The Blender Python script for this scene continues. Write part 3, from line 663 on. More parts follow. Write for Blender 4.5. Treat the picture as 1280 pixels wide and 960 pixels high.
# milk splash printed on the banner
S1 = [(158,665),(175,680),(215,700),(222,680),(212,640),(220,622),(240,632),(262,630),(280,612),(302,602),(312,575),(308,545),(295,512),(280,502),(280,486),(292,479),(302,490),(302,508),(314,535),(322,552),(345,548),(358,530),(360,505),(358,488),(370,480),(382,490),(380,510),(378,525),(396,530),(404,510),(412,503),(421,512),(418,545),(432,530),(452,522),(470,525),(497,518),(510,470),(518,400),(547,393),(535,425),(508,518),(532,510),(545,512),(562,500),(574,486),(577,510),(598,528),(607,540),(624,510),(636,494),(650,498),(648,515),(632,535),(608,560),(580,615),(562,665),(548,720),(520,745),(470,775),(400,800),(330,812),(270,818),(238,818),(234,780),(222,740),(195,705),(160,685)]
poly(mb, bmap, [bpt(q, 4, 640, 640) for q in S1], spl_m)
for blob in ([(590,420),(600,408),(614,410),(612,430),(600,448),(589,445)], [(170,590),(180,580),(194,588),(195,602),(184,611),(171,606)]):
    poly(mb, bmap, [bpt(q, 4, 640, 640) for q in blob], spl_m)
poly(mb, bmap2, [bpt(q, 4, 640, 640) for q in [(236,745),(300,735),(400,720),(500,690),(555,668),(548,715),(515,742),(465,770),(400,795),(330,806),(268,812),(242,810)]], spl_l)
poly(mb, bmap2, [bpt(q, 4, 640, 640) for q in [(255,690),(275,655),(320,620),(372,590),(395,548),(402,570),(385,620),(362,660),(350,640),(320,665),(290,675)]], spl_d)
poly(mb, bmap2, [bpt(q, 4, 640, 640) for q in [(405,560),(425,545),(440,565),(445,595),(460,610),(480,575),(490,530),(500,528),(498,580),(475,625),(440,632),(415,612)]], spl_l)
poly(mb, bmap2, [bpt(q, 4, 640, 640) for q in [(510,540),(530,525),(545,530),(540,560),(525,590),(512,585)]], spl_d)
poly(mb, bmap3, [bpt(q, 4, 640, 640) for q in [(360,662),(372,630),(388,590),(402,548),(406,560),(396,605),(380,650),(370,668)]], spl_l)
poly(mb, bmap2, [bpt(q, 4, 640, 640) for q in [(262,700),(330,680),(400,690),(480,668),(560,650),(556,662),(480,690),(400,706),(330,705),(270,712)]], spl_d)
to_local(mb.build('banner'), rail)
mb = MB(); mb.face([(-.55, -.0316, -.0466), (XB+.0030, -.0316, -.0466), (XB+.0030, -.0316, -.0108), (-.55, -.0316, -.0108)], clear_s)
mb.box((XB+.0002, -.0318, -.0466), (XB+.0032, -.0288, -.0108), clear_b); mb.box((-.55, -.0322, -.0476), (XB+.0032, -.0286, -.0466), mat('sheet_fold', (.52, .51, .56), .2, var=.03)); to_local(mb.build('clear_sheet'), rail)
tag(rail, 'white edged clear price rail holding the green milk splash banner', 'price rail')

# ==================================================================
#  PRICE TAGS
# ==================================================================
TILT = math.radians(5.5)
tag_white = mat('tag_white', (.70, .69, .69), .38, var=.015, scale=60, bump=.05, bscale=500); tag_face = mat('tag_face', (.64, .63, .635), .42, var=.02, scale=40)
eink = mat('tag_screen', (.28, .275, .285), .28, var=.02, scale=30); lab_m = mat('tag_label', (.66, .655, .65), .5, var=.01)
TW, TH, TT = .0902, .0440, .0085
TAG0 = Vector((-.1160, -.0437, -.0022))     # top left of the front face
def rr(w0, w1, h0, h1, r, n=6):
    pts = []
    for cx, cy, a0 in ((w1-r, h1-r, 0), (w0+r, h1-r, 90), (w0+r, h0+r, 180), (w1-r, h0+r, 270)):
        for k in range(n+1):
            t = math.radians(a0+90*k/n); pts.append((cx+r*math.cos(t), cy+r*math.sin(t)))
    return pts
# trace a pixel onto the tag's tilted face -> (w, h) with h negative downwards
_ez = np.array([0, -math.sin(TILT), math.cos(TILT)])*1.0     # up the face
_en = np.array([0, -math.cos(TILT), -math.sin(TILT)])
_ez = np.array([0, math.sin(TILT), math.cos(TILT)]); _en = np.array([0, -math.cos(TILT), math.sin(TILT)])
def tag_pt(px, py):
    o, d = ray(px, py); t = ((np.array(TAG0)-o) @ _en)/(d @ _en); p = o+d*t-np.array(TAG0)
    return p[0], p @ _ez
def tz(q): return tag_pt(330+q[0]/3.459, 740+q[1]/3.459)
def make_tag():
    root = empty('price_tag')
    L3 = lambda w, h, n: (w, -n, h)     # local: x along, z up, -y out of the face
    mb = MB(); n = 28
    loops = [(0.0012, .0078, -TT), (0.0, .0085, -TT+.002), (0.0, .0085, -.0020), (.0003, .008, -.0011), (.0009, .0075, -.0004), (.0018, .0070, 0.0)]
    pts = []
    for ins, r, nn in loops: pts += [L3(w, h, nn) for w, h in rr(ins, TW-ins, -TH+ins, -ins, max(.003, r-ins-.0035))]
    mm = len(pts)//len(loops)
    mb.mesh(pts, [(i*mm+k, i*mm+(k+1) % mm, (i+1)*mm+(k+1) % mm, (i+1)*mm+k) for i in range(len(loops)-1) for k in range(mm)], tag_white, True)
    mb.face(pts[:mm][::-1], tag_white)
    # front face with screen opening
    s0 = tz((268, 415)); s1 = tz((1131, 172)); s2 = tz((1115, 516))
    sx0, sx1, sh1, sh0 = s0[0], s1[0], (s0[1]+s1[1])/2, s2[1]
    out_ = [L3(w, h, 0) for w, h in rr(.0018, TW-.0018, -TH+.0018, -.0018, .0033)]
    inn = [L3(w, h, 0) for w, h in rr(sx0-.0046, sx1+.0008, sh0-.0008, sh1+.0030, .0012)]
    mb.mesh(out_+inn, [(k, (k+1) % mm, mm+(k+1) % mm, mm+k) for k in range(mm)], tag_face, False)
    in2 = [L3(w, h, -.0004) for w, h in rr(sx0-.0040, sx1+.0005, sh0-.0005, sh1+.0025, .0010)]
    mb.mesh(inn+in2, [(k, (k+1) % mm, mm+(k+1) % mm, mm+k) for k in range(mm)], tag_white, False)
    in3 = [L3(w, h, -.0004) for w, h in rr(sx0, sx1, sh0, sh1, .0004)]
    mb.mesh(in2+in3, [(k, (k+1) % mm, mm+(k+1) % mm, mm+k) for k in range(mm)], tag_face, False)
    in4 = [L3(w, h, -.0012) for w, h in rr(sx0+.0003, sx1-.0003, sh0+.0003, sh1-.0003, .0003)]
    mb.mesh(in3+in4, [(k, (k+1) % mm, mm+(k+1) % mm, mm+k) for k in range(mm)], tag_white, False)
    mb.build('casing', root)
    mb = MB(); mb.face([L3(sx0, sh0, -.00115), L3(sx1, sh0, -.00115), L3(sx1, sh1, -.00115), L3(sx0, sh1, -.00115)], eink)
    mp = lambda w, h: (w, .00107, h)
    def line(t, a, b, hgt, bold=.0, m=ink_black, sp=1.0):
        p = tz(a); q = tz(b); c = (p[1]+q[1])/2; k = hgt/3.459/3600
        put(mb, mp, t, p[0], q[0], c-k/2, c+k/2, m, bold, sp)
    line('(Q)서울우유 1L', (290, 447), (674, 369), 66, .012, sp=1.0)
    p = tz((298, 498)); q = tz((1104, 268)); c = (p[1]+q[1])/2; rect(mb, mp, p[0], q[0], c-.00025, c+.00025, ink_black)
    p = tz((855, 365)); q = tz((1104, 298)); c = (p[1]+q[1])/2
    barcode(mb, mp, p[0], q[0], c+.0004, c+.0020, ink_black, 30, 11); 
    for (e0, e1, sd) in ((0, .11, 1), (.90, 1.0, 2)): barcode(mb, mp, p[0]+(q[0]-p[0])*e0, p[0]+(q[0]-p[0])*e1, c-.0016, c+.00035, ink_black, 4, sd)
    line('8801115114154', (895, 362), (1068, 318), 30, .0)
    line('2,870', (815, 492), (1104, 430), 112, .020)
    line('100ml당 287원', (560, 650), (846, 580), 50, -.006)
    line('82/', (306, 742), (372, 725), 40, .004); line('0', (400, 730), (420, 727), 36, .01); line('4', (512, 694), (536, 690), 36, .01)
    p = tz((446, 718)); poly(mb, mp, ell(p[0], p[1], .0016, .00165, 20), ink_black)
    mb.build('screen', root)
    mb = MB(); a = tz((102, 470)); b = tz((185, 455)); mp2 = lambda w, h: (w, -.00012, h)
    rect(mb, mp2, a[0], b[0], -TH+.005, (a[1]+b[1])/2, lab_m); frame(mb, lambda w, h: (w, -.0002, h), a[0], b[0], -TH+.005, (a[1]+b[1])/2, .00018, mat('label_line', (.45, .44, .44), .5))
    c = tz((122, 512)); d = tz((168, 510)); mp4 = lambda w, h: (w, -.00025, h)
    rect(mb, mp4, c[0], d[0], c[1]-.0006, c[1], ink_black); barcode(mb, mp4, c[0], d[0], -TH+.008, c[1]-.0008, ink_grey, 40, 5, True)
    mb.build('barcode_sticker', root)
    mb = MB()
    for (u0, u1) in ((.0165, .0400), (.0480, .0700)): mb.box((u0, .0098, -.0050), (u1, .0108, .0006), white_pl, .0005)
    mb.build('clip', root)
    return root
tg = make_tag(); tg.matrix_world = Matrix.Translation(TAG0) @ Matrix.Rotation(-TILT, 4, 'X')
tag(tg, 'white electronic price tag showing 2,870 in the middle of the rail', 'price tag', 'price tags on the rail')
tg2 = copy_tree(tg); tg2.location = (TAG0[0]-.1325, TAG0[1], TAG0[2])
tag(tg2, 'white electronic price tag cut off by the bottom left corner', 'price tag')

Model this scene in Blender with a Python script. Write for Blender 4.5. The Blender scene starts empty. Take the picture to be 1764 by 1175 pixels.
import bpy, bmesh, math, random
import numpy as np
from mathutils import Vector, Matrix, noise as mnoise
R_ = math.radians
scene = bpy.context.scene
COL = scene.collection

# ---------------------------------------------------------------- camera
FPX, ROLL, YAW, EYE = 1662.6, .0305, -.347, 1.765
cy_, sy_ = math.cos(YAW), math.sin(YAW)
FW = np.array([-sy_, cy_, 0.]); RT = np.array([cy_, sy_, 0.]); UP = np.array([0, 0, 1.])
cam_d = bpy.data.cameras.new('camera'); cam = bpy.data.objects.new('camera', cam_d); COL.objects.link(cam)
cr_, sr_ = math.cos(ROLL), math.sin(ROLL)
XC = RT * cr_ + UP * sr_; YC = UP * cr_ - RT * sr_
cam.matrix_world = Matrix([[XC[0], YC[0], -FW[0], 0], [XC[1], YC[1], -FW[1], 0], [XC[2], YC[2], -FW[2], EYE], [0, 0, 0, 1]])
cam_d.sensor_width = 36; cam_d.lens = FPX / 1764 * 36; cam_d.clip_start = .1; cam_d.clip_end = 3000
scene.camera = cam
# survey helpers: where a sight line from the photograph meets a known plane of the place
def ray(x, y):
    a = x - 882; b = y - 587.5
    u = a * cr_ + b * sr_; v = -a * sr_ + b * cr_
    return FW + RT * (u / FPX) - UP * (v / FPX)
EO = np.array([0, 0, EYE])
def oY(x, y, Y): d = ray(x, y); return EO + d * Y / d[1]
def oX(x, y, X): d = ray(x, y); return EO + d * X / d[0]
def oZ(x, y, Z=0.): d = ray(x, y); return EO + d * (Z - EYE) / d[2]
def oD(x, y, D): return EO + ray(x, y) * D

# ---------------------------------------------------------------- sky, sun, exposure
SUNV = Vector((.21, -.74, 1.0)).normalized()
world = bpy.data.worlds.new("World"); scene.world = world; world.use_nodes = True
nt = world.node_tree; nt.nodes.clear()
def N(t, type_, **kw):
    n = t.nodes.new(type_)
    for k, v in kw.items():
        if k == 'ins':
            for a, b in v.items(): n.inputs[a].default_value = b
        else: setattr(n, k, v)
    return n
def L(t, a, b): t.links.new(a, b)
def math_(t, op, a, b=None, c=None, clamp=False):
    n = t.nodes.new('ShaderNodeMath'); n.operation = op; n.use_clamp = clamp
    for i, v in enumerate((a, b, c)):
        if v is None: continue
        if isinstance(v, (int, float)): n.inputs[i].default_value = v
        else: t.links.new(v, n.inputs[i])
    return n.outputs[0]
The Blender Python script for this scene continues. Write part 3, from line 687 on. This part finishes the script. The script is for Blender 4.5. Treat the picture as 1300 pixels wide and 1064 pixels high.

**What you should do:**
Copy out every line of the data that includes the word "this".

**Output of the task:**
The Blender Python script for this scene continues. Write part 3, from line 663 on. More parts follow. Write for Blender 4.5. Treat the picture as 1280 pixels wide and 960 pixels high.
Model this scene in Blender with a Python script. Write for Blender 4.5. The Blender scene starts empty. Take the picture to be 1764 by 1175 pixels.
The Blender Python script for this scene continues. Write part 3, from line 687 on. This part finishes the script. The script is for Blender 4.5. Treat the picture as 1300 pixels wide and 1064 pixels high.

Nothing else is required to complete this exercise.